▸ The task: Transcribe the listing verbatim. Do not carry over any pictures.

--- begin ---

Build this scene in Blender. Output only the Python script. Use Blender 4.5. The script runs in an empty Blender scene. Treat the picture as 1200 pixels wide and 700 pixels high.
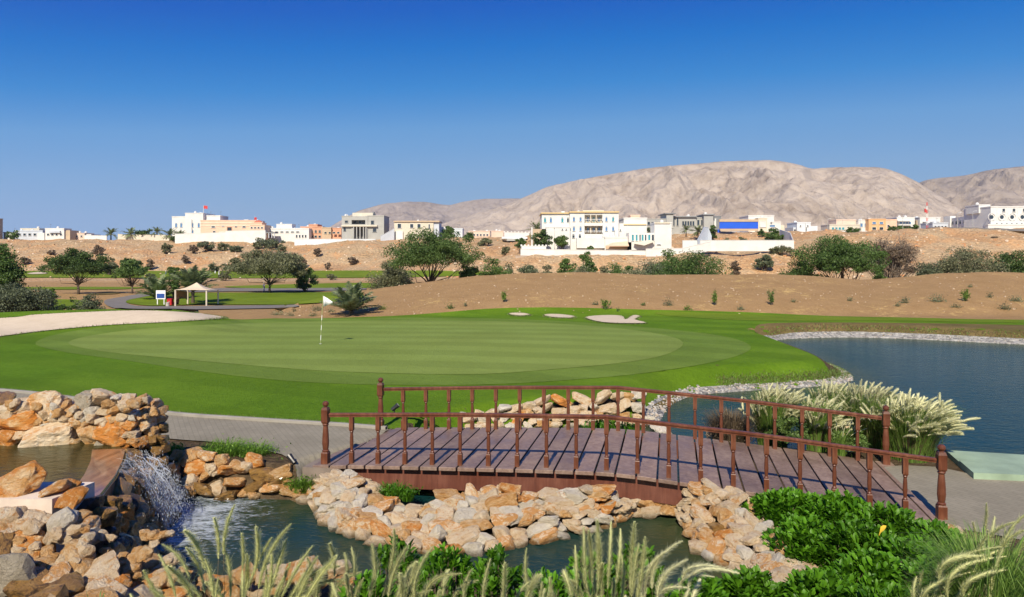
import bpy, math, random
import numpy as np
from mathutils import Vector, Matrix
from mathutils.geometry import delaunay_2d_cdt

F = 850.0; HZ = 303.0; CZ = 4.0; WZ = -0.5      # focal length in pixels, horizon row, eye height, water level
rng = np.random.default_rng(7)
scene = bpy.context.scene
COL = scene.collection
pi = math.pi

# ------------------------------------------------------------------ small helpers
def link(o):
    COL.objects.link(o); return o

def tag(o, label=None, cat=None, group=None, kind=None):
    if label: o['label'] = label
    if cat: o['category'] = cat
    if group: o['group'] = group
    if kind: o['kind'] = kind
    return o

def empty(name, loc=(0, 0, 0), rz=0.0):
    o = bpy.data.objects.new(name, None); link(o)
    o.location = loc; o.rotation_euler = (0, 0, rz); o.empty_display_size = 0.2
    return o

def at(px, py, Y):
    return np.array([(px - 600) / F * Y, Y, CZ - (py - HZ) / F * Y])

def onz(px, py, z):
    Y = (CZ - z) * F / (py - HZ)
    return np.array([(px - 600) / F * Y, Y, z])

class MB:
    """collects pieces of geometry that become ONE mesh"""
    def __init__(s): s.v = []; s.f = []; s.a = []; s.n = 0
    def add(s, verts, faces, mat=0, var=None):
        verts = np.asarray(verts, float).reshape(-1, 3)
        if not isinstance(faces, np.ndarray):
            groups = {}
            for q in faces: groups.setdefault(len(q), []).append(q)
            for g in groups.values(): s.f.append((np.array(g, int) + s.n, mat))
        else:
            s.f.append((faces + s.n, mat))
        s.v.append(verts)
        s.a.append(np.full(len(verts), .5) if var is None else (np.full(len(verts), float(var)) if np.isscalar(var) else np.asarray(var, float)))
        s.n += len(verts); return s
    def box(s, c, d, rz=0.0, mat=0, taper=1.0):
        x, y, z = np.array(d) / 2
        v = np.array([[-x, -y, -z], [x, -y, -z], [x, y, -z], [-x, y, -z], [-x * taper, -y * taper, z], [x * taper, -y * taper, z], [x * taper, y * taper, z], [-x * taper, y * taper, z]])
        cr, sr = math.cos(rz), math.sin(rz)
        v = np.c_[v[:, 0] * cr - v[:, 1] * sr, v[:, 0] * sr + v[:, 1] * cr, v[:, 2]] + np.array(c)
        return s.add(v, [[0, 3, 2, 1], [4, 5, 6, 7], [0, 1, 5, 4], [1, 2, 6, 5], [2, 3, 7, 6], [3, 0, 4, 7]], mat)
    def tube(s, pts, rad, n=8, mat=0, cap=True, var=None):
        pts = np.asarray(pts, float); k = len(pts)
        rad = np.full(k, rad) if np.isscalar(rad) else np.asarray(rad, float)
        t = np.gradient(pts, axis=0); t /= np.linalg.norm(t, axis=1)[:, None] + 1e-9
        ref = np.array([0, 0, 1.]) if abs(t[0, 2]) < .9 else np.array([1., 0, 0])
        V = []
        for i in range(k):
            a = np.cross(t[i], ref); a /= np.linalg.norm(a) + 1e-9; b = np.cross(a, t[i])
            ang = np.arange(n) * 2 * pi / n
            V.append(pts[i] + rad[i] * (np.cos(ang)[:, None] * a + np.sin(ang)[:, None] * b))
        fs = []
        for i in range(k - 1):
            for j in range(n):
                j2 = (j + 1) % n
                fs.append([i * n + j, i * n + j2, (i + 1) * n + j2, (i + 1) * n + j])
        if cap: fs.append(list(range(n))[::-1]); fs.append([(k - 1) * n + j for j in range(n)])
        return s.add(np.concatenate(V), fs, mat, var)
    def lathe(s, prof, c=(0, 0, 0), n=12, mat=0, square=None):
        c = np.array(c, float); V = []; ang = np.arange(n) * 2 * pi / n + pi / n
        for r, z in prof: V.append(np.c_[r * np.cos(ang), r * np.sin(ang), np.full(n, z)] + c)
        fs = []; k = len(prof)
        for i in range(k - 1):
            for j in range(n): fs.append([i * n + j, i * n + (j + 1) % n, (i + 1) * n + (j + 1) % n, (i + 1) * n + j])
        fs.append(list(range(n))[::-1]); fs.append([(k - 1) * n + j for j in range(n)])
        return s.add(np.concatenate(V), fs, mat)
    def prism(s, poly, z0, z1, mat=0):
        n = len(poly); P = np.array(poly, float)
        v = np.r_[np.c_[P, np.full(n, z0)], np.c_[P, np.full(n, z1)]]
        fs = [list(range(n))[::-1], [n + i for i in range(n)]] + [[i, (i + 1) % n, n + (i + 1) % n, n + i] for i in range(n)]
        return s.add(v, fs, mat)
    def mesh(s, name, mats, smooth=False):
        me = bpy.data.meshes.new(name)
        V = np.concatenate(s.v); me.vertices.add(len(V)); me.vertices.foreach_set('co', V.ravel())
        tot = np.concatenate([np.full(len(f), f.shape[1]) for f, _ in s.f]); idx = np.concatenate([f.ravel() for f, _ in s.f])
        mi = np.concatenate([np.full(len(f), m) for f, m in s.f])
        me.loops.add(len(idx)); me.loops.foreach_set('vertex_index', idx.astype(np.int32))
        me.polygons.add(len(tot)); st = np.r_[0, np.cumsum(tot)[:-1]]
        me.polygons.foreach_set('loop_start', st.astype(np.int32)); me.polygons.foreach_set('loop_total', tot.astype(np.int32))
        me.polygons.foreach_set('material_index', mi.astype(np.int32))
        me.polygons.foreach_set('use_smooth', np.full(len(tot), smooth))
        at_ = me.attributes.new('var', 'FLOAT', 'POINT'); at_.data.foreach_set('value', np.concatenate(s.a).astype(np.float32))
        me.update(calc_edges=True)
        for m in (mats if isinstance(mats, (list, tuple)) else [mats]): me.materials.append(m)
        return me
    def obj(s, name, mats, parent=None, smooth=False, loc=None):
        o = bpy.data.objects.new(name, s.mesh(name, mats, smooth)); link(o)
        if parent is not None: o.parent = parent
        if loc is not None: o.location = loc
        return o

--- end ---

▸ Task output:
Build this scene in Blender. Output only the Python script. Use Blender 4.5. The script runs in an empty Blender scene. Treat the picture as 1200 pixels wide and 700 pixels high.
import bpy, math, random
import numpy as np
from mathutils import Vector, Matrix
from mathutils.geometry import delaunay_2d_cdt

F = 850.0; HZ = 303.0; CZ = 4.0; WZ = -0.5      # focal length in pixels, horizon row, eye height, water level
rng = np.random.default_rng(7)
scene = bpy.context.scene
COL = scene.collection
pi = math.pi

# ------------------------------------------------------------------ small helpers
def link(o):
    COL.objects.link(o); return o

def tag(o, label=None, cat=None, group=None, kind=None):
    if label: o['label'] = label
    if cat: o['category'] = cat
    if group: o['group'] = group
    if kind: o['kind'] = kind
    return o

def empty(name, loc=(0, 0, 0), rz=0.0):
    o = bpy.data.objects.new(name, None); link(o)
    o.location = loc; o.rotation_euler = (0, 0, rz); o.empty_display_size = 0.2
    return o

def at(px, py, Y):
    return np.array([(px - 600) / F * Y, Y, CZ - (py - HZ) / F * Y])

def onz(px, py, z):
    Y = (CZ - z) * F / (py - HZ)
    return np.array([(px - 600) / F * Y, Y, z])

class MB:
    """collects pieces of geometry that become ONE mesh"""
    def __init__(s): s.v = []; s.f = []; s.a = []; s.n = 0
    def add(s, verts, faces, mat=0, var=None):
        verts = np.asarray(verts, float).reshape(-1, 3)
        if not isinstance(faces, np.ndarray):
            groups = {}
            for q in faces: groups.setdefault(len(q), []).append(q)
            for g in groups.values(): s.f.append((np.array(g, int) + s.n, mat))
        else:
            s.f.append((faces + s.n, mat))
        s.v.append(verts)
        s.a.append(np.full(len(verts), .5) if var is None else (np.full(len(verts), float(var)) if np.isscalar(var) else np.asarray(var, float)))
        s.n += len(verts); return s
    def box(s, c, d, rz=0.0, mat=0, taper=1.0):
        x, y, z = np.array(d) / 2
        v = np.array([[-x, -y, -z], [x, -y, -z], [x, y, -z], [-x, y, -z], [-x * taper, -y * taper, z], [x * taper, -y * taper, z], [x * taper, y * taper, z], [-x * taper, y * taper, z]])
        cr, sr = math.cos(rz), math.sin(rz)
        v = np.c_[v[:, 0] * cr - v[:, 1] * sr, v[:, 0] * sr + v[:, 1] * cr, v[:, 2]] + np.array(c)
        return s.add(v, [[0, 3, 2, 1], [4, 5, 6, 7], [0, 1, 5, 4], [1, 2, 6, 5], [2, 3, 7, 6], [3, 0, 4, 7]], mat)
    def tube(s, pts, rad, n=8, mat=0, cap=True, var=None):
        pts = np.asarray(pts, float); k = len(pts)
        rad = np.full(k, rad) if np.isscalar(rad) else np.asarray(rad, float)
        t = np.gradient(pts, axis=0); t /= np.linalg.norm(t, axis=1)[:, None] + 1e-9
        ref = np.array([0, 0, 1.]) if abs(t[0, 2]) < .9 else np.array([1., 0, 0])
        V = []
        for i in range(k):
            a = np.cross(t[i], ref); a /= np.linalg.norm(a) + 1e-9; b = np.cross(a, t[i])
            ang = np.arange(n) * 2 * pi / n
            V.append(pts[i] + rad[i] * (np.cos(ang)[:, None] * a + np.sin(ang)[:, None] * b))
        fs = []
        for i in range(k - 1):
            for j in range(n):
                j2 = (j + 1) % n
                fs.append([i * n + j, i * n + j2, (i + 1) * n + j2, (i + 1) * n + j])
        if cap: fs.append(list(range(n))[::-1]); fs.append([(k - 1) * n + j for j in range(n)])
        return s.add(np.concatenate(V), fs, mat, var)
    def lathe(s, prof, c=(0, 0, 0), n=12, mat=0, square=None):
        c = np.array(c, float); V = []; ang = np.arange(n) * 2 * pi / n + pi / n
        for r, z in prof: V.append(np.c_[r * np.cos(ang), r * np.sin(ang), np.full(n, z)] + c)
        fs = []; k = len(prof)
        for i in range(k - 1):
            for j in range(n): fs.append([i * n + j, i * n + (j + 1) % n, (i + 1) * n + (j + 1) % n, (i + 1) * n + j])
        fs.append(list(range(n))[::-1]); fs.append([(k - 1) * n + j for j in range(n)])
        return s.add(np.concatenate(V), fs, mat)
    def prism(s, poly, z0, z1, mat=0):
        n = len(poly); P = np.array(poly, float)
        v = np.r_[np.c_[P, np.full(n, z0)], np.c_[P, np.full(n, z1)]]
        fs = [list(range(n))[::-1], [n + i for i in range(n)]] + [[i, (i + 1) % n, n + (i + 1) % n, n + i] for i in range(n)]
        return s.add(v, fs, mat)
    def mesh(s, name, mats, smooth=False):
        me = bpy.data.meshes.new(name)
        V = np.concatenate(s.v); me.vertices.add(len(V)); me.vertices.foreach_set('co', V.ravel())
        tot = np.concatenate([np.full(len(f), f.shape[1]) for f, _ in s.f]); idx = np.concatenate([f.ravel() for f, _ in s.f])
        mi = np.concatenate([np.full(len(f), m) for f, m in s.f])
        me.loops.add(len(idx)); me.loops.foreach_set('vertex_index', idx.astype(np.int32))
        me.polygons.add(len(tot)); st = np.r_[0, np.cumsum(tot)[:-1]]
        me.polygons.foreach_set('loop_start', st.astype(np.int32)); me.polygons.foreach_set('loop_total', tot.astype(np.int32))
        me.polygons.foreach_set('material_index', mi.astype(np.int32))
        me.polygons.foreach_set('use_smooth', np.full(len(tot), smooth))
        at_ = me.attributes.new('var', 'FLOAT', 'POINT'); at_.data.foreach_set('value', np.concatenate(s.a).astype(np.float32))
        me.update(calc_edges=True)
        for m in (mats if isinstance(mats, (list, tuple)) else [mats]): me.materials.append(m)
        return me
    def obj(s, name, mats, parent=None, smooth=False, loc=None):
        o = bpy.data.objects.new(name, s.mesh(name, mats, smooth)); link(o)
        if parent is not None: o.parent = parent
        if loc is not None: o.location = loc
        return o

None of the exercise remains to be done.